DIRECTIONS:
Scan the lines below for "This"; report the number of lines that contain it, and only that.

INFORMATION PROVIDED:
---------------
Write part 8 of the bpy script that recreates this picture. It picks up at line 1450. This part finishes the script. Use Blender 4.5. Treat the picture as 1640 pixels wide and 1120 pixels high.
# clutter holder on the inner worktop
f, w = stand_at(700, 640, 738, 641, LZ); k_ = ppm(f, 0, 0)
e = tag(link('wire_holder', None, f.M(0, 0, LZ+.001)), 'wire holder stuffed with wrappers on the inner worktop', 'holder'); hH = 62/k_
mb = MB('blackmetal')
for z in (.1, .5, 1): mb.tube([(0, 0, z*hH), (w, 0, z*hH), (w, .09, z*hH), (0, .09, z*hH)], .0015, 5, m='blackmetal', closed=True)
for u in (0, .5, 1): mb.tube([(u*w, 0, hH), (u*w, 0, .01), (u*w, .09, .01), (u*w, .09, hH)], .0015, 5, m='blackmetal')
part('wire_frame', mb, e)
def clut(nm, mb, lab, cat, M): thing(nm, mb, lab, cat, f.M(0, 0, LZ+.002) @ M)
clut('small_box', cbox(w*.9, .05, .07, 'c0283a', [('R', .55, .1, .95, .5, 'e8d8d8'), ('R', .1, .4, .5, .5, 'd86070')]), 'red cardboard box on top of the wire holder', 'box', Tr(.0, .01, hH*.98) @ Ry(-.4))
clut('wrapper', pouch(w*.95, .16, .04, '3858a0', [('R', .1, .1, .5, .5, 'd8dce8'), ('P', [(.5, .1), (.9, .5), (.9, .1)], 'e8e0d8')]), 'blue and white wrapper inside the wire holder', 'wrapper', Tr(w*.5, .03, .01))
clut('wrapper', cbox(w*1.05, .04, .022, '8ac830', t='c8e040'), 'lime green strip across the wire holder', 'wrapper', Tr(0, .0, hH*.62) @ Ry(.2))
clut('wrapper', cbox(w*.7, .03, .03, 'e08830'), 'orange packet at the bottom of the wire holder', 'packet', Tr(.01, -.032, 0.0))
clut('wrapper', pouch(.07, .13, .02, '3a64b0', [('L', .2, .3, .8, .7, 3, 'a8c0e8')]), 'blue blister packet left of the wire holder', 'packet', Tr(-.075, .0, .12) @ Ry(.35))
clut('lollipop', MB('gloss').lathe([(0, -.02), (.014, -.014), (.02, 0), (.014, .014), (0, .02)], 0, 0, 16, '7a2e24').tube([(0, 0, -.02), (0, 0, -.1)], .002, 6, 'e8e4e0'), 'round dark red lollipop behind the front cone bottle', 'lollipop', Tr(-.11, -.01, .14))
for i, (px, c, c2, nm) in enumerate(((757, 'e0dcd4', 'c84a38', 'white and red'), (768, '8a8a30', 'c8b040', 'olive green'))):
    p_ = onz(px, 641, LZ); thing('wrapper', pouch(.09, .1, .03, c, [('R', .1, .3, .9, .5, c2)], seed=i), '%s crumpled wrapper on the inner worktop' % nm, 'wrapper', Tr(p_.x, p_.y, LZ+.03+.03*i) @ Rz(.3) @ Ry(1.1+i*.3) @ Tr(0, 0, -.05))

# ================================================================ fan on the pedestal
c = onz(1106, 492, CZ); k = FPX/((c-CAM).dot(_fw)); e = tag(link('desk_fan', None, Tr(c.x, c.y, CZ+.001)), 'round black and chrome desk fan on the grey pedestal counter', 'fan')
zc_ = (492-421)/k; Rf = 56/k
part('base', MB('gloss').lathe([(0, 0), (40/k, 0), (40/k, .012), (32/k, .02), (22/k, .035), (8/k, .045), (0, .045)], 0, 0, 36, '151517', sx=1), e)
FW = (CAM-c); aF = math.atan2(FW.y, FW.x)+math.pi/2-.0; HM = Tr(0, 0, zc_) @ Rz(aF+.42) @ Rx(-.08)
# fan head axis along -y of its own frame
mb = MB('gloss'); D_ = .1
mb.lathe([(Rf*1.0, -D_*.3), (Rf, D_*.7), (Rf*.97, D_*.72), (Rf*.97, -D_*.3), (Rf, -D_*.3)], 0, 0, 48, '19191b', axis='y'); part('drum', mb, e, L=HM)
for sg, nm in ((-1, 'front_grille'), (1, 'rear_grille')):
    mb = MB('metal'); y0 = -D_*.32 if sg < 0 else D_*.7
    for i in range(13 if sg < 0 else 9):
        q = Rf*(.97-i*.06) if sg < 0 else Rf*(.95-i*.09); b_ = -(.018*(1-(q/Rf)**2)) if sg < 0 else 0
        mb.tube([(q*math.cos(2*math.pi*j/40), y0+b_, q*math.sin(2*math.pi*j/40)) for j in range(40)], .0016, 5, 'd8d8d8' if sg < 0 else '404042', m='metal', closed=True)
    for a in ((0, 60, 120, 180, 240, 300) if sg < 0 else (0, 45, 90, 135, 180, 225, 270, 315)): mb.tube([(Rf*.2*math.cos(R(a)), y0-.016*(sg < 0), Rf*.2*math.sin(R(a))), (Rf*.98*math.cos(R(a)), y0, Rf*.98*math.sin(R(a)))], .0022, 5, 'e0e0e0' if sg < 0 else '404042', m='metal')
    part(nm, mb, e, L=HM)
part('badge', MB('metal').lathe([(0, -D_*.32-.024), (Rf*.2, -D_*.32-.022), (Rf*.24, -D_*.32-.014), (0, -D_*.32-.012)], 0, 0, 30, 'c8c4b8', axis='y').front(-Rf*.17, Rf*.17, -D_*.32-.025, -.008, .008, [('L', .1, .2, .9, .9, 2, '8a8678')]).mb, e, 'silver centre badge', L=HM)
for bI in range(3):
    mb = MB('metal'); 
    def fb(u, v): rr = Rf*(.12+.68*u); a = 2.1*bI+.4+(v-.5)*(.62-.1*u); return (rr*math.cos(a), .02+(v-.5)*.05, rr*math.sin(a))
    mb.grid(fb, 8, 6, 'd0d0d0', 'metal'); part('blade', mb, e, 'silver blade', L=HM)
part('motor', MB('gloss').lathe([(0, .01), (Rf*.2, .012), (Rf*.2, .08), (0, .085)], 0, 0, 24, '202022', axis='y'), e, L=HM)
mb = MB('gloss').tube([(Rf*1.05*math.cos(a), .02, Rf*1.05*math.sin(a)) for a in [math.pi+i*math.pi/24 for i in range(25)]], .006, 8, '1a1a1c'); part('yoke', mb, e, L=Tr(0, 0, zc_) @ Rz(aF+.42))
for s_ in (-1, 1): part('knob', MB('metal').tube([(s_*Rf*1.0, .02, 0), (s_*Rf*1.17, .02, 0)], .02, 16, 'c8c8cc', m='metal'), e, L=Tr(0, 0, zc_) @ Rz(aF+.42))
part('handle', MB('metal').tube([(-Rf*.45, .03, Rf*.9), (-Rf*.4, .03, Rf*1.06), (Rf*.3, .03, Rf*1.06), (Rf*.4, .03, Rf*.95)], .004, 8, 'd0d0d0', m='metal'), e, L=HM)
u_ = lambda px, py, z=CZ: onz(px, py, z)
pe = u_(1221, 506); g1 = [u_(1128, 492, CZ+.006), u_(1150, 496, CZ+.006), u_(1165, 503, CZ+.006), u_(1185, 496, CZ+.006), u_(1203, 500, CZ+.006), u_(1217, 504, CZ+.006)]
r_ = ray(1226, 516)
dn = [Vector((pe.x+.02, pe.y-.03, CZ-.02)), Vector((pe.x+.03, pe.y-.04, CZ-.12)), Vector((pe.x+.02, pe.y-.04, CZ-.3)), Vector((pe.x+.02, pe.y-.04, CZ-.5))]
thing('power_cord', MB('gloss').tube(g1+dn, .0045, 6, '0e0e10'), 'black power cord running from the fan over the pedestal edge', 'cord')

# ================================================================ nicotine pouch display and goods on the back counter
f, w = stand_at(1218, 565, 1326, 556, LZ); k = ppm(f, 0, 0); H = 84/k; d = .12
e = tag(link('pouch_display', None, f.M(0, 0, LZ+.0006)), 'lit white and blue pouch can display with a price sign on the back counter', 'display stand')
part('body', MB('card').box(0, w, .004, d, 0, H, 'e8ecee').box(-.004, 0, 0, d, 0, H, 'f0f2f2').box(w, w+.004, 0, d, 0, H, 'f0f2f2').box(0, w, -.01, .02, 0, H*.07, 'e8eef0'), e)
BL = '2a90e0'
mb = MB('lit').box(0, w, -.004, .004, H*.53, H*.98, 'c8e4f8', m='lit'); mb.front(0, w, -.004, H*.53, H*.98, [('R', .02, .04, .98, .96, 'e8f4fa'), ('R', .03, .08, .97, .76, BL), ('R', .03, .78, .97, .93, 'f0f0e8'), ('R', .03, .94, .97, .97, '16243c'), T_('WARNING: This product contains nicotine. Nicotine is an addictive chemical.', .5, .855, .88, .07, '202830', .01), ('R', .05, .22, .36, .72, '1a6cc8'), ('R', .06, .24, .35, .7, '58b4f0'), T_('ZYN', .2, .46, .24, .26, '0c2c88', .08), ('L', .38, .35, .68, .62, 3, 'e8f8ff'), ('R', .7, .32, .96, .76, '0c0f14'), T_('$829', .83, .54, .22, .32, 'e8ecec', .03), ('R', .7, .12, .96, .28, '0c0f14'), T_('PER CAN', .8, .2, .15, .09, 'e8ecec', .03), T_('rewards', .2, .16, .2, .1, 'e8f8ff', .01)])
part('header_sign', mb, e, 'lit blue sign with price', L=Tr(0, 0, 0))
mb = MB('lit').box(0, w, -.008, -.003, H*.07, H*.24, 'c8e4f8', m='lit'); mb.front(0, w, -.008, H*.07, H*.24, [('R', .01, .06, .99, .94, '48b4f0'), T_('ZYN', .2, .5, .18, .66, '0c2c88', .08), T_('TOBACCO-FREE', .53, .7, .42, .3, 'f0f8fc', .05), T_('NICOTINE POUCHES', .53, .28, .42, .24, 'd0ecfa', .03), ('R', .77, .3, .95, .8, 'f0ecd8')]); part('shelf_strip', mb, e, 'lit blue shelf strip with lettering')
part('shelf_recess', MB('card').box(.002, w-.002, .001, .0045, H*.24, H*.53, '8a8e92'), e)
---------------
TASK RESPONSE:
2